IN FULL BLOOM: THE GROWTH OF SINGER-SONGWRITER ARRICA ROSE

Arrica Rose’s music career started as music careers start – when she was a kid, knee-high to a grasshopper, sitting in her room with a Fisher Price record player and a Frank Sinatra disk on the turntable, crooning “New York, New York.” She did, then, what most singers do before they realized they were singers – she got into a red velvet dress and performed Sinatra songs for her parents in the family living room.

It wasn’t just Ol’ Blue Eyes that sparked the young Arrica Rose. It was all the bands and singers her parents were listening to on their own hi-fi stereo system. Dusty Springfield, Dolly Parton and Glen Campbell were just a few of the many iconic singers to the youngster.

Rose has come a long way since that girl in a red velvet dress. She’s making her own albums for hi-fi stereo systems. Wavefunction, released November 4, is her fourth studio album. Backed by “The …” (or “The Dot Dot Dots”), her sound is plaintive and melancholy, mellow and melodic, like a soft Neko Case, Patti Smith, Juliana Hatfield or Shawn Colvin. Arrica Rose is full of soft harmonies and sad hearts.

“I was spending time in Southern California and Northern California in a long-distance relationship,” Rose recalled about the influences of her newest album. “The back and forth was a lot to handle. I was wishing that it could be better integrated; that they could be merged into something more manageable,” she said.

Rose was writing songs at the time—some of them up-tempo numbers; others, slower somber ones. Her producer, Daniel Garcia, suggested to not fight it and embrace the extremes.
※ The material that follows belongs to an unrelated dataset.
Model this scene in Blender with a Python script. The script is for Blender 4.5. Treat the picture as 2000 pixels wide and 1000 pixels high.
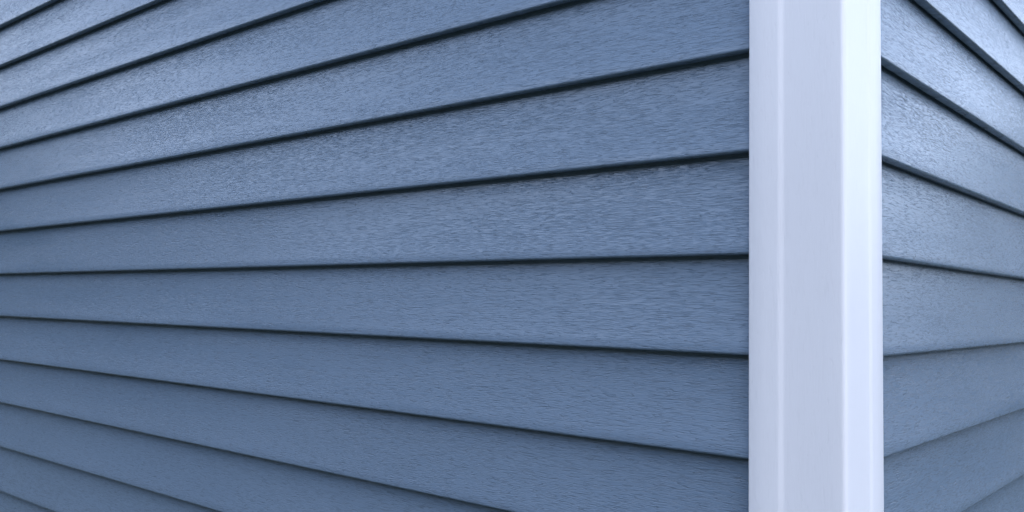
import bpy, math, random
from mathutils import Matrix, Vector, noise

S = bpy.context.scene
C = S.collection
for o in list(bpy.data.objects):
    bpy.data.objects.remove(o)

U = 0.1143                      # one course of siding (metres)
CAM_Z = 1.5
# the outer corner of the house stands at the origin: the long wall runs to -X and faces -Y,
# the short wall runs to +Y and faces +X

# ------------------------------------------------------------------ camera
cam = bpy.data.cameras.new('camera')
cam.sensor_width = 36.0
cam.lens = 1757.3 / 2000 * 36.0
cam.clip_start = 0.02
cam.clip_end = 2000
cam.dof.use_dof = True
cam.dof.focus_distance = 1.05
cam.dof.aperture_fstop = 22
co = bpy.data.objects.new('camera', cam)
C.objects.link(co)
pitch, roll, yaw = 0.0539, 0.0159, 0.8601
d1 = Vector((-1, 0, 0)); d2 = Vector((0, 1, 0)); up0 = Vector((0, 0, 1))
fw0 = d1 * math.cos(yaw) + d2 * math.sin(yaw)
rt0 = -d1 * math.sin(yaw) + d2 * math.cos(yaw)
fw = fw0 * math.cos(pitch) + up0 * math.sin(pitch)
up = up0 * math.cos(pitch) - fw0 * math.sin(pitch)
rt = rt0 * math.cos(roll) + up * math.sin(roll)
u2 = -rt0 * math.sin(roll) + up * math.cos(roll)
bk = -fw
m = Matrix((rt, u2, bk)).transposed().to_4x4()
m.translation = Vector((3.0526 * U, -8.1665 * U, CAM_Z))
co.matrix_world = m
S.camera = co

# ------------------------------------------------------------------ light
SUN_DIR = Vector((0.4581, -0.3452, 0.8192)).normalized()      # towards the sun
el = math.asin(SUN_DIR.z)
az = math.atan2(SUN_DIR.x, SUN_DIR.y)
w = bpy.data.worlds.new('World')
S.world = w
w.use_nodes = True
nt = w.node_tree
bg = nt.nodes['Background']
sky = nt.nodes.new('ShaderNodeTexSky')
sky.sky_type = 'NISHITA'
sky.sun_disc = False
sky.sun_elevation = el
sky.sun_rotation = az
sky.air_density = 1.0
sky.dust_density = 0.6
sky.ozone_density = 2.0
# broken bright cloud all round, denser towards the horizon
tcw = nt.nodes.new('ShaderNodeTexCoord')
sep = nt.nodes.new('ShaderNodeSeparateXYZ')
nt.links.new(tcw.outputs['Generated'], sep.inputs[0])


def wm(op, a, b, c=None, clamp=False):
    n = nt.nodes.new('ShaderNodeMath')
    n.operation = op
    n.use_clamp = clamp
    for i, v in enumerate((a, b, c)):
        if v is None:
            continue
        if isinstance(v, (int, float)):
            n.inputs[i].default_value = v
        else:
            nt.links.new(v, n.inputs[i])
    return n.outputs[0]


zz_ = wm('ADD', wm('MAXIMUM', sep.outputs[2], 0.0), 0.22)
cx_ = wm('DIVIDE', sep.outputs[0], zz_)
cy_ = wm('DIVIDE', sep.outputs[1], zz_)
cmb = nt.nodes.new('ShaderNodeCombineXYZ')
nt.links.new(cx_, cmb.inputs[0])
nt.links.new(cy_, cmb.inputs[1])
cn = nt.nodes.new('ShaderNodeTexNoise')
cn.inputs['Scale'].default_value = 1.1
cn.inputs['Detail'].default_value = 6
nt.links.new(cmb.outputs[0], cn.inputs['Vector'])
cov = wm('MULTIPLY_ADD', cn.outputs['Fac'], 3.0, -1.35, clamp=True)
low = wm('SUBTRACT', 1.0, wm('MULTIPLY', wm('MAXIMUM', sep.outputs[2], 0.0), 1.7), clamp=True)
fac = wm('MULTIPLY', wm('MULTIPLY_ADD', cov, 0.6, 0.4), wm('MULTIPLY_ADD', low, 0.95, 0.03))
mixc = nt.nodes.new('ShaderNodeMix')
mixc.data_type = 'RGBA'
nt.links.new(fac, mixc.inputs[0])
nt.links.new(sky.outputs[0], mixc.inputs[6])
CLOUD = 24.0
mixc.inputs[7].default_value = (0.84 * CLOUD, 0.92 * CLOUD, 1.12 * CLOUD, 1)
nt.links.new(mixc.outputs[2], bg.inputs[0])
bg.inputs[1].default_value = 0.12
sun = bpy.data.lights.new('sun', 'SUN')
sun.energy = 1.0
sun.angle = math.radians(60.0)
sun.color = (1.0, 0.97, 0.95)
so = bpy.data.objects.new('sun', sun)
so.rotation_euler = SUN_DIR.to_track_quat('Z', 'Y').to_euler()
C.objects.link(so)

S.view_settings.view_transform = 'Standard'
S.view_settings.look = 'None'
S.view_settings.exposure = 1.15
S.view_settings.gamma = 1
S.view_settings.use_curve_mapping = False
S.render.engine = 'CYCLES'


# ------------------------------------------------------------------ helpers
def link(name, me, mat=None, parent=None, smooth=False):
    o = bpy.data.objects.new(name, me)
    C.objects.link(o)
    if mat:
        me.materials.append(mat)
    if parent:
        o.parent = parent
    if smooth:
        for p in me.polygons:
            p.use_smooth = True
        me.set_sharp_from_angle(angle=math.radians(50))
    return o


def box(name, x0, x1, y0, y1, z0, z1, mat, parent=None):
    v = [(x, y, z) for z in (z0, z1) for y in (y0, y1) for x in (x0, x1)]
    f = [(0, 2, 3, 1), (4, 5, 7, 6), (0, 1, 5, 4), (2, 6, 7, 3), (0, 4, 6, 2), (1, 3, 7, 5)]
    me = bpy.data.meshes.new(name)
    me.from_pydata(v, [], f)
    return link(name, me, mat, parent)


def nodes(name):
    m = bpy.data.materials.new(name)
    m.use_nodes = True
    return m, m.node_tree, m.node_tree.nodes['Principled BSDF']


def N(nt, t, **k):
    n = nt.nodes.new(t)
    for a, b in k.items():
        if a.startswith('i_'):
            n.inputs[a[2:].replace('_', ' ')].default_value = b
        else:
            setattr(n, a, b)
    return n


def ramp(nt, src, stops):
    r = nt.nodes.new('ShaderNodeValToRGB')
    e = r.color_ramp.elements
    e[0].position, e[0].color = stops[0][0], (*[stops[0][1]] * 3, 1)
    e[1].position, e[1].color = stops[1][0], (*[stops[1][1]] * 3, 1)
    for p, v in stops[2:]:
        n = e.new(p)
        n.color = (v, v, v, 1)
    nt.links.new(src, r.inputs[0])
    return r.outputs[0]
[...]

Garcia and Rose designed the vinyl for her new album so the upbeat songs were on one side and the slow ones are on the other.

Rose sang and played in punk bands as a teenager, turning her attention away from country stars and Big Band singers to edgier groups like Sonic Youth, Unwound and Superchunk. She started to play piano. She started to play the guitar. These instruments stuck with her more than the French horn did in 5th grade. “I think it was the only instrument left over and no one wanted it.” She sang in school choir. She performed in school plays. She sang in musicals. She started to do community theatre. All of this for her love of music. But movies – movies – were her first passion.

Rose recalls watching movies all the time while growing up. “Choosing a favorite movie is impossible,” she says. “I was a kid and loved Children of a Lesser God.” She appreciated John Hughes movies and loved David Lynch films. “I got that soundtrack and just fell in love with it.”

Her love of movies took her to USC’s prestigious film school. “I wasn’t sure what I wanted,” she said on entering college. “I just knew what I loved.” The idea of a music career hadn’t yet stuck with Rose. “It was too personal to me. My music – too private.” But she scored a friend’s film school project. Then she scored another. Then she sang a song for one project, and then another. “I quickly realized I was doing more music in film school than film in film school.”

And so began her shift into a music career, still heavily influenced by movies. “I think visually as I write songs,” Rose says. “Words trigger visuals. These visuals inform stories. These stories I sing. My writing is cinematic because I simply think cinematically.”

And write, and sing, and record, and perform she does. With her own label, pOprOck records, she’s as independent as one can be in today’s music environment. “I just want my work out there in the world. I want it to be honest. I want it to be how I envision it. I have the right circumstances now to do that. I feel very fortunate that I can.”

With the new album she plans to tour at the beginning of 2015. She hopes, with her movie background, that as she sings there will be visual representations of the songs she’s singing. She’s making videos for each song, as well. Each different, but each informed by the album as a whole.

“I’m working on a new record,” Rose confided. “My eyes are always toward what’s next.”